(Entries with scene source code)
================================

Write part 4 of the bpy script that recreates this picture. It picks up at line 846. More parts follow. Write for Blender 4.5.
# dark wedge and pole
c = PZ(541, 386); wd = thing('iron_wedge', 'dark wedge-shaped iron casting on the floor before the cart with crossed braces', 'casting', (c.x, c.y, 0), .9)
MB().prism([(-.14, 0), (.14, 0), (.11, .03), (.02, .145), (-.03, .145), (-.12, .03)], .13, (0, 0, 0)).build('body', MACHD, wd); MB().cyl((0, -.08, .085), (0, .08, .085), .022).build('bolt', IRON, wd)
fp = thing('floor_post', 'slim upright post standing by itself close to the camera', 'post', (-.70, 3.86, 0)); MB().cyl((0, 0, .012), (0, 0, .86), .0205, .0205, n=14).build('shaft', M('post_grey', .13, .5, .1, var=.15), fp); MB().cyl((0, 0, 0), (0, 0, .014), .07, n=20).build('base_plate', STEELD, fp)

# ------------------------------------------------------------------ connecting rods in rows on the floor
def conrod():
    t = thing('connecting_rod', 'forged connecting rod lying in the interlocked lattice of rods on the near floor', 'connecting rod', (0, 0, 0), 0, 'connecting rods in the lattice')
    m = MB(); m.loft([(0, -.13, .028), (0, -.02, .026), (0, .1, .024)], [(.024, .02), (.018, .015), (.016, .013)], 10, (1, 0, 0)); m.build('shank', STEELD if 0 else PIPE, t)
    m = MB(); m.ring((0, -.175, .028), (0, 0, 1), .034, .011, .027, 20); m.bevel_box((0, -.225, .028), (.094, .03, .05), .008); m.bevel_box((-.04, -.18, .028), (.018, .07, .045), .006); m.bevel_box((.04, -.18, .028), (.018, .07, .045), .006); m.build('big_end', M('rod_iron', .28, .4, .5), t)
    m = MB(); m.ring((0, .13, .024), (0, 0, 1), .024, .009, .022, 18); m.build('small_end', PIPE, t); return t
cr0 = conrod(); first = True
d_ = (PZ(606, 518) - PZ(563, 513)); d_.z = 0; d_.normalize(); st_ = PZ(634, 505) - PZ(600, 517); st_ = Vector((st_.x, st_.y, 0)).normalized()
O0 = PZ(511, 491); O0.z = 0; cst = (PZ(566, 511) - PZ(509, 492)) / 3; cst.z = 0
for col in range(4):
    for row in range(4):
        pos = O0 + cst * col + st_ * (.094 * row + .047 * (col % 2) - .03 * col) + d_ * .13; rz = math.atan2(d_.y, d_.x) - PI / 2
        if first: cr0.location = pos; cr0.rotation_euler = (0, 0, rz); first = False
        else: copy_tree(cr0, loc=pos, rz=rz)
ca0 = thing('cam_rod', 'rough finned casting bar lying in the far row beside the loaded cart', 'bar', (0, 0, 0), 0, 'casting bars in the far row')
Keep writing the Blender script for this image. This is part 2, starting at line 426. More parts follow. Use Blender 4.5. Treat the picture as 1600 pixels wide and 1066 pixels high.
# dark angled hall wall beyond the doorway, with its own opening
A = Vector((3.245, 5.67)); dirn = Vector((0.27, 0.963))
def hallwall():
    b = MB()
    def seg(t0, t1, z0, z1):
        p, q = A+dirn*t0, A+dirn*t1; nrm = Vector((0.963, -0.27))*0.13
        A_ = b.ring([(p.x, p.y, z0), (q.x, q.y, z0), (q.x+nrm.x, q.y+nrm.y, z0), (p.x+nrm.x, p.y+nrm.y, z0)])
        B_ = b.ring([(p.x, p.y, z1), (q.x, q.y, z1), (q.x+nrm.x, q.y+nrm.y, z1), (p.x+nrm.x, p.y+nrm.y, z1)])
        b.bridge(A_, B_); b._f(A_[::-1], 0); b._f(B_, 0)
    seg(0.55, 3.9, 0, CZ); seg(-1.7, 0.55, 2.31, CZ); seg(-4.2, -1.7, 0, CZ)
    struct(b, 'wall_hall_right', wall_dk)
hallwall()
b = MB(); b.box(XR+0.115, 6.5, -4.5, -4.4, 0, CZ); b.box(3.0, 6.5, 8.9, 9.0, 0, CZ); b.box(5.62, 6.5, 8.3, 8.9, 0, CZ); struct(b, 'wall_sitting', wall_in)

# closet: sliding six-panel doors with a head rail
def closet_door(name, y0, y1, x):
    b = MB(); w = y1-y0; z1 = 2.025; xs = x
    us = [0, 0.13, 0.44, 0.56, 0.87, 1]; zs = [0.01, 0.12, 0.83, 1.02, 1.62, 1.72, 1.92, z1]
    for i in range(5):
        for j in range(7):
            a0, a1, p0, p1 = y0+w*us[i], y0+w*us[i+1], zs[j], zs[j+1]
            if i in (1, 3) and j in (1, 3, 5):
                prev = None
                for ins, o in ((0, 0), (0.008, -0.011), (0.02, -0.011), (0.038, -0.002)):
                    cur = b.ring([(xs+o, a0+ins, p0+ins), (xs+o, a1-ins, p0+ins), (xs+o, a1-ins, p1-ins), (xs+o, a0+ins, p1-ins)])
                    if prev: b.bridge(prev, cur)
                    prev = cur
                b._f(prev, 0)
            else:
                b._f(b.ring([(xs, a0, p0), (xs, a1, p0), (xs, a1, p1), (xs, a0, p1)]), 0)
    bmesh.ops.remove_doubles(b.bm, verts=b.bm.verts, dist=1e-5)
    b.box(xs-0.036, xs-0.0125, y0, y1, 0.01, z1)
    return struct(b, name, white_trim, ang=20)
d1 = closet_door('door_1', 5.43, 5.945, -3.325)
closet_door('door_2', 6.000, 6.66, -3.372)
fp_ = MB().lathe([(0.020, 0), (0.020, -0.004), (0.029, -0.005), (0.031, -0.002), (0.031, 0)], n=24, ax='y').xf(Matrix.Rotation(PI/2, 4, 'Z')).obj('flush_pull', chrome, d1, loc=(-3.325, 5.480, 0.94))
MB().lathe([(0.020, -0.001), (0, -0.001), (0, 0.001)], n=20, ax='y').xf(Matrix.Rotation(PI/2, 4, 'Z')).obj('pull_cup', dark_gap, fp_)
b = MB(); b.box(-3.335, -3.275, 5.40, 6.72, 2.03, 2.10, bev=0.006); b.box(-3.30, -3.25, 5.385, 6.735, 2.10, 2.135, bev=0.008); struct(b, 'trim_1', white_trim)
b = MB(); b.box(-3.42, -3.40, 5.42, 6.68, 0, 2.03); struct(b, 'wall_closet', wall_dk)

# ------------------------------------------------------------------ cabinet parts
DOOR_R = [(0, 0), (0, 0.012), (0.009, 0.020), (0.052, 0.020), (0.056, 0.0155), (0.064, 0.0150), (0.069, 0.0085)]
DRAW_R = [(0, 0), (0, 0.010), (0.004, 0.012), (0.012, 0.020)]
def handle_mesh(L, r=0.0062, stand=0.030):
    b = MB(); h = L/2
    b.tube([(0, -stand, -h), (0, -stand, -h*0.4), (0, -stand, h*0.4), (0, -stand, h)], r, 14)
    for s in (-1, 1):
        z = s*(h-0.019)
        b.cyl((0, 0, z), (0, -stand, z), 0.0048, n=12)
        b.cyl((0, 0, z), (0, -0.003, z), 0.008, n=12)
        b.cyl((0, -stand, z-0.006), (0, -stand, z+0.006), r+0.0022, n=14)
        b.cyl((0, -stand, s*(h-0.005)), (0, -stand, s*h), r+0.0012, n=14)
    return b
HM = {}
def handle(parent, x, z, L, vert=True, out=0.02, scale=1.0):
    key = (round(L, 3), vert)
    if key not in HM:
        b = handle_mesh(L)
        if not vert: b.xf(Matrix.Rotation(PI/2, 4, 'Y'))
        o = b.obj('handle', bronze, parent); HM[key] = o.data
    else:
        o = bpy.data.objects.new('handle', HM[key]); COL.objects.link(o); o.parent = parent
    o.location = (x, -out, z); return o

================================

> **Problem statement**
Transcribe the lines above from the one with "Keep writing the" through the one with "b = MB(); b.box(XR+0.115, 6.5, -4.5, -4.4, 0, CZ);". Include both ends and leave out every other line.

> **Task result**
Keep writing the Blender script for this image. This is part 2, starting at line 426. More parts follow. Use Blender 4.5. Treat the picture as 1600 pixels wide and 1066 pixels high.
# dark angled hall wall beyond the doorway, with its own opening
A = Vector((3.245, 5.67)); dirn = Vector((0.27, 0.963))
def hallwall():
    b = MB()
    def seg(t0, t1, z0, z1):
        p, q = A+dirn*t0, A+dirn*t1; nrm = Vector((0.963, -0.27))*0.13
        A_ = b.ring([(p.x, p.y, z0), (q.x, q.y, z0), (q.x+nrm.x, q.y+nrm.y, z0), (p.x+nrm.x, p.y+nrm.y, z0)])
        B_ = b.ring([(p.x, p.y, z1), (q.x, q.y, z1), (q.x+nrm.x, q.y+nrm.y, z1), (p.x+nrm.x, p.y+nrm.y, z1)])
        b.bridge(A_, B_); b._f(A_[::-1], 0); b._f(B_, 0)
    seg(0.55, 3.9, 0, CZ); seg(-1.7, 0.55, 2.31, CZ); seg(-4.2, -1.7, 0, CZ)
    struct(b, 'wall_hall_right', wall_dk)
hallwall()
b = MB(); b.box(XR+0.115, 6.5, -4.5, -4.4, 0, CZ); b.box(3.0, 6.5, 8.9, 9.0, 0, CZ); b.box(5.62, 6.5, 8.3, 8.9, 0, CZ); struct(b, 'wall_sitting', wall_in)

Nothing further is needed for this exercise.